鍋敷きを通販で頼んだら、金属なのに曲がった状態で届きました。この場合はオンラインチャット機能を使った文章でのやりとりだったので、会話するほどの大変さはありませんでした。

長いブランクもあったし、自分は英語を流暢に喋れる自信はなかったものの、コロナ禍前までは、年に数回海外旅行もしていて、旅行では特に英語に困ることがなかったので、そこまで心配していなかったのが正直なところ。

ですが、実際にこちらで生活をするとなると、旅行時の買い物やレストランでの注文のような、ある種パターンが決まったような英会話ではなく、想定外の話をしなければならないことが想像以上に多かったんです。

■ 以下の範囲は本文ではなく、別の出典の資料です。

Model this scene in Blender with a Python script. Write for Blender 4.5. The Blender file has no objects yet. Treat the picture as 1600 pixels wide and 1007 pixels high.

スーツケースを5個詰める大きなタクシーを呼んだのに、普通車のタクシーが来ちゃった時とか、注文した自転車が組み立て式なのに、組み立て方の説明書が入っていなかったとか、エアビーで洗濯機が壊れちゃたとか、買ったものが不良品だったとか。旅行ではあまり使わないことですよね。

相手が言っていることはわかっても、想定外のことがあったときは、こんなときなんて言うんだっけ? この単語が出てこない! と悩んでしまうことがあります。
 

特に英語での電話は大の苦手


まだストレスが少ないのは、メールや学校から配られる書類など、文章でのやりとり。これは困ったら翻訳ツールなどを使えばOK。そして、相手と面と向かって会話をするときも、頑張ればどうにかなります。考えたり調べたりする時間が短く、瞬発力が必要なものの、相手と直接顔を付き合わせているので、表情も分かるし、はっきりとした声で聞けるので、まだいいほう。
いちばん苦手なのは「英語での電話」です。先日、携帯電話の契約を変更することになったとき、電話で40分程度、契約の話を進められたときは、本当にぐったりしました。騒音のある中での電話や、電波状態がよくない、ジリジリと雑音がする状態での電話もなかなか聞き取れなくてストレスになります。AIで自動応答の電話もとても苦手。いくつかの数字を言うだけなのに、機械がうまく判断できない発音があると、何度も聞き返されました(汗)。
 

カナダは移民が多いからか、こちらが間違っていても、ちゃんと聞いてくれることが多い


ただ、救いなのは、カナダは移民が多い国だからか、こちらがあまりちゃんとした英語を喋れないときでも、言い間違いをしたときでも、優しく聞いてくれる雰囲気があると感じています。これには本当に助かっていて、カナダを選んでよかったと思うほどです。